Optimization Problem: Minimizing Cost

[alli.b.]

Question:
An isolated farm house is located on the bank of a straight canal that is 200 m wide. Electric power for the house must come from a power station on the opposite side of the canal, 500 m downstream. If it cost twice as much to lay cable underwater as it does to lay cable on land, what path should be chosen to minimize the cost?

I am currently stuck in the creating an equation step, and would like a little assistance in getting started. The part that is confusing me is creating an equation without the actual costs. How would I write it not given the costs, but knowing one cost is double the other.

I do not have any work to show, as it is one of the first steps, but I will include the diagram. I will show the other question I am following as a reference.

Diagram. Page 1 of reference, page 2 of reference.

 

[skeeter]

underwater cable distance, [MATH]\sqrt{200^2+x^2}[/MATH]
land distance, [MATH]500-x[/MATH]
you can consider the price of 1 meter of cable as 1 unit of ?

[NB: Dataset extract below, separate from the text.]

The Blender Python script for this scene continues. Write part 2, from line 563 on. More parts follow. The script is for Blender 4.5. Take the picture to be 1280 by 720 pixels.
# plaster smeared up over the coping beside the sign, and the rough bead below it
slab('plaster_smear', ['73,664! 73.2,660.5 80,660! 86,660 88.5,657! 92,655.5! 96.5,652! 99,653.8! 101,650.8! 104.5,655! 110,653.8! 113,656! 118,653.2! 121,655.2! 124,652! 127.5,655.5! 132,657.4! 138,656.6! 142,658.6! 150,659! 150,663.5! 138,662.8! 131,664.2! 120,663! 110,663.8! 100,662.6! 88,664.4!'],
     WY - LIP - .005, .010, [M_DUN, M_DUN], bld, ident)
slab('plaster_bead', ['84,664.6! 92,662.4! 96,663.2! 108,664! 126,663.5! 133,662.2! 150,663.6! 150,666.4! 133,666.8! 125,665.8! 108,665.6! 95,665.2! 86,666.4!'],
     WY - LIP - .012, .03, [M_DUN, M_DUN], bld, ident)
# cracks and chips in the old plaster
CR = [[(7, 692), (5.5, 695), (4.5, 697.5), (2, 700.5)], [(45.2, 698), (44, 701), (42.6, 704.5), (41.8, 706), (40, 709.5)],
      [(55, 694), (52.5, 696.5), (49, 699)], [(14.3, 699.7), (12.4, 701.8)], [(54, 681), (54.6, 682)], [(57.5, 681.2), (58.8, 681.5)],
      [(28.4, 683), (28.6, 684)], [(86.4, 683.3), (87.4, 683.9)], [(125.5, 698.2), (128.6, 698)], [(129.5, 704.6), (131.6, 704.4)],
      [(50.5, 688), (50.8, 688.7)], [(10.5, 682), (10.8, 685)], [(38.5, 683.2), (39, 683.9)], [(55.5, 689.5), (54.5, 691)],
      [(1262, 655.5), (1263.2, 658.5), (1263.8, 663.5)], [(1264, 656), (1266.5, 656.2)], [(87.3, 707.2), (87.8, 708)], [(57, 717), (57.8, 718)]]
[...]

ergo, cost as a function of distance x is

[MATH]C = 2\sqrt{200^2+x^2} + (500-x)[/MATH]
determine [MATH]\frac{dC}{dx}[/MATH] and minimize ...

 

[Cubist]

you can consider the price of 1 meter of cable as 1 unit of ?

...this is a good strategy, but I would recommend clarifying that the above is the "on land cost"...

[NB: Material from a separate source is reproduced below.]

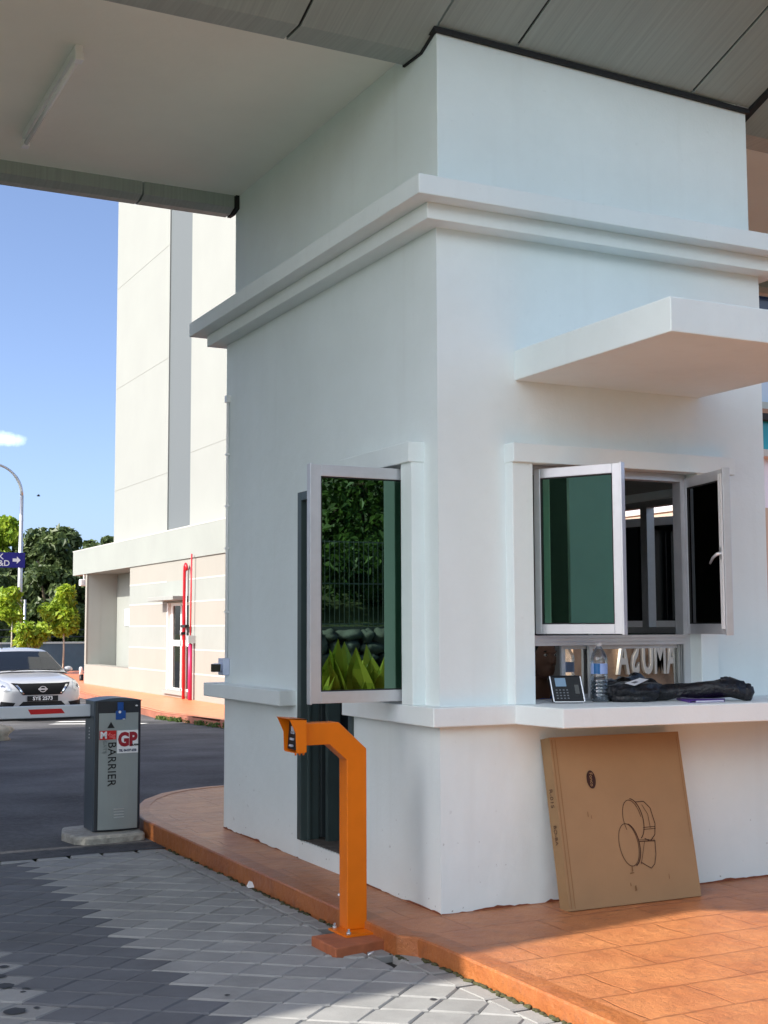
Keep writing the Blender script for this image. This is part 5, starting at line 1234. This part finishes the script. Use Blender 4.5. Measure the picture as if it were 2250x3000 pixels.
# broad-leaved border
def canna(x,y,h,ang):
    root=thing('border_plant',(x,y,.0),'broad-leaved yellow-green border plant seen mirrored in the side window','plant','broad-leaved border plants')
    mb=MB()
    for k in range(9):
        a=ang+k*2.4; ln=h*random.uniform(.6,.95); out=random.uniform(.12,.34); wd=random.uniform(.10,.17)
        d=Vector((math.cos(a),math.sin(a),0)); sd3=Vector((-d.y,d.x,0)); rows_=[]
        for i in range(8):
            t_=i/7; p=Vector((x,y,.05+h*.25*(k%3)/3))+d*out*t_**1.5+Vector((0,0,ln*t_)); w_=wd*math.sin(math.pi*min(1,.06+t_*.94))**.7
            rows_.append([p-sd3*w_+d*w_*.25,p,p+sd3*w_+d*w_*.25])
        for i in range(7):
            for c_ in range(2): mb.face([rows_[i][c_],rows_[i][c_+1],rows_[i+1][c_+1],rows_[i+1][c_]],0,True)
    mb.build('leaf_clump',M_CANNA,root)
    st=MB(); st.tube([(x,y,-.05),(x,y,h*.6)],[.02,.012],6); st.build('stem',M_LEAFH,root)
for k in range(17): canna(1.0+.115*k+random.uniform(-.05,.05),-4.85-random.random()*.9,random.uniform(.95,1.22),random.random()*6)
mb=MB(); mb.box(.5,4.9,-6.1,-4.7,-.02,.06); struct(mb.build('planting_bed',M_EARTH))
# raised letters on a low brick-red plinth
ls=thing('letter_sign',(6.8,-7.1,0),'low wall carrying big pale raised letters, seen mirrored in the service window','sign')
mb=MB(); mb.box(5.9,7.9,-7.5,-7.12,-.1,1.28); mb.build('backing_wall',mk('brown tile',(.42,.28,.18),.6,var=.4,vscale=6),ls)
for i,ch in enumerate('AMUSA'):
    text('letter',ch,.60,mk('pale stone letters',(.80,.78,.70),.6) if i==0 else bpy.data.materials['pale stone letters'],ls,frame((7.30-.185*i,-7.09,1.0),(-1,0,0),(0,0,1)),depth=.025,sx=.42,bold=.012)

sf=thing('reflection_screen',(-11.6,2,0),'added dark green board screen out of view, giving the service window its dark reflection','fence')
mb=MB(); mb.box(-11.65,-11.6,-.85,3.6,-.1,3.9); mb.build('board_panel',mk('dark green boards',(.010,.018,.014),.7),sf)  # near-black panel added to darken what the near sash mirrors
for k in range(5):
    mb=MB(); mb.box(-11.75,-11.65,-.8+k*1.05,-.7+k*1.05,-.1,4.0); mb.build('post',M_CABDK,sf)
mb=MB(); leaves(mb,[((-2+.55*k,random.uniform(-17.6,-16.4),random.uniform(1.5,3.2)),random.uniform(.6,.95)) for k in range(34)],14000,.20,.55)
tag(mb.build('slope_growth',M_LEAFH),kind='stuff')

# moss and dirt where the kerb meets the blocks, weeds at the far kerb
random.seed(21)
mb=MB()
for k in range(420):
    y=random.uniform(-2.6,3.1); 
    if y>-.3 and random.random()<.55: continue
    if -.25<y<.2: continue
    x=(-.318 if y<-.4 else -.393)-abs(random.gauss(0,.008)); s_=random.uniform(.004,.012)
    mb.blob((x,y,zr(y)+.001),s_*1.3,s_*1.6,s_*.6,k,.3,6,4)
tag(mb.build('kerb_moss',mk('moss and dirt',(.055,.055,.022),.95,var=.5,vscale=60)),kind='stuff')
mb=MB()
for k in range(26): 
    y=random.uniform(17.5,23); leaves(mb,[((fx(y)-.06,y,zr(y)+.03),.09)],26,.09,.3)
tag(mb.build('kerb_weeds',M_LEAFH),kind='stuff')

you can consider the price of 1 meter of cable on land as 1 unit of ?

--

@alli.b. another approach (not better than the above, just different) is to say...

Let z be the cost of laying 1m of cable on land.
Therefore the cost of laying 1m of cable underwater is 2z.
Obviously, treat z as a constant while differentiating.

 

[alli.b.]

Cubist,
I tried both strategies, I did have more luck with just using units. I wasn't sure how to proceed with using the z any further past finding the second derivative.
Do you have any suggestions for how I would continue to finish the question with the using z method? Or does just using units and having the note about what I am doing in the Establish Variables section make it easier to understand/follow?

Thank you for your help!


Below is my attempt of using z, I got stuck when confirming max/min.

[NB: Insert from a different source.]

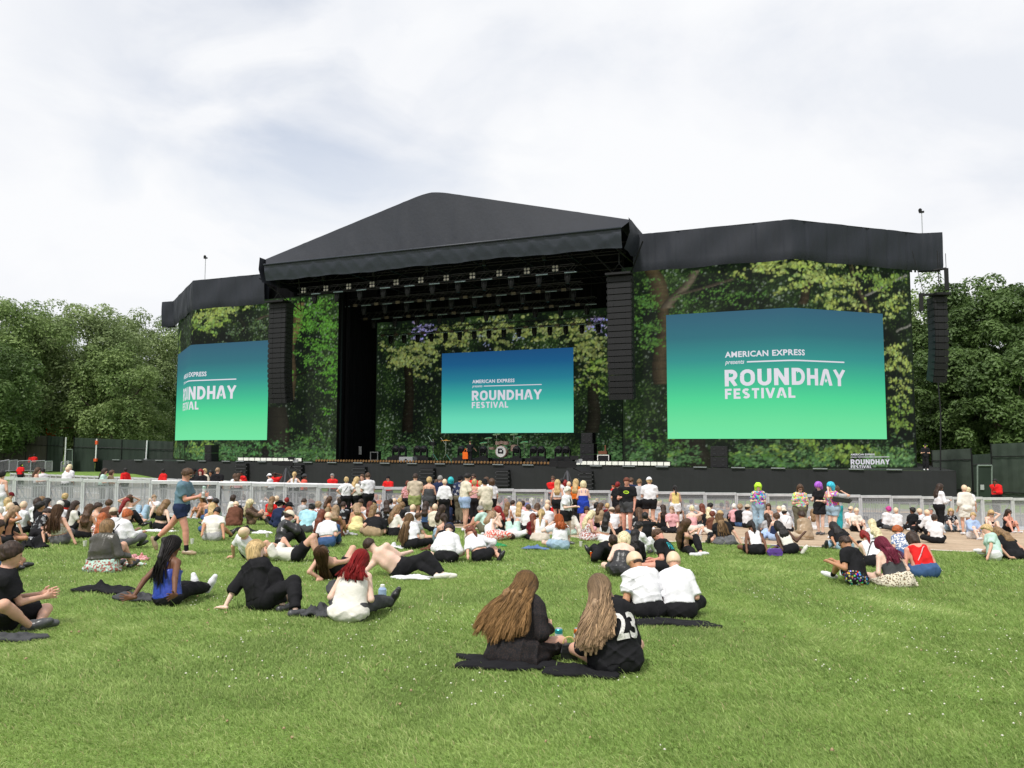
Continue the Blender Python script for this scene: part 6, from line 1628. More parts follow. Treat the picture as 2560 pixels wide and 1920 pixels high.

Below is my attempt just using 1 as 1 unit/m of cable on land and 2 units/m of cable underwater.

 

[skeeter]

[MATH]C = 2z\sqrt{200^2+x^2} + z(500-x)[/MATH]
[MATH]C = z\bigg[2\sqrt{200^2+x^2} + (500-x)\bigg][/MATH]
[MATH]\frac{dC}{dx} = z\bigg[\frac{2x}{\sqrt{200^2+x^2}} - 1 \bigg][/MATH]
setting the derivative equal to 0 ...

[MATH]2x = \sqrt{200^2+x^2}[/MATH]
[MATH]4x^2 = 200^2+x^2 \implies x = \frac{200}{\sqrt{3}}[/MATH]
[MATH]\frac{d^2C}{dx^2} = z\bigg[\frac{2\sqrt{200^2+x^2} - 2x \cdot \frac{x}{\sqrt{200^2+x^2}}}{200^2+x^2}\bigg][/MATH]
multiply numerator & denominator by the radical ...

[MATH]\frac{d^2C}{dx^2} = z\bigg[\frac{2(200^2+x^2) - 2x^2}{(200^2+x^2)^{3/2}}\bigg][/MATH]
[MATH]\frac{d^2C}{dx^2} = z\bigg[\frac{2 \cdot 200^2}{(200^2+x^2)^{3/2}}\bigg] > 0 \text{ for all }x>0[/MATH]
therefore, [math]C(x)[/math] is concave up for all [math]x > 0 \implies C\left(\frac{200}{\sqrt{3}}\right)[/math] is a minimum.

... and it's clear that [MATH]z[/MATH] doesn't really matter.

 

[Cubist]

@alli.b. please see attached for a mistake that you made in your work...



I recommend that you simplify as you go, on your second or third line above you could divide both sides of the equation by z to eliminate z entirely! Try to spot opportunities like this.

Also note in @skeeter 's post#5 that factoring is better than expanding in this situation. Don't be too quick to expand (you might call it distribute).

BUT your work is nicely laid out at a high level, and you have showed us your thinking. Very well done for that!

 

[alli.b.]

@skeeter @Cubist

Thank you both so much for your help!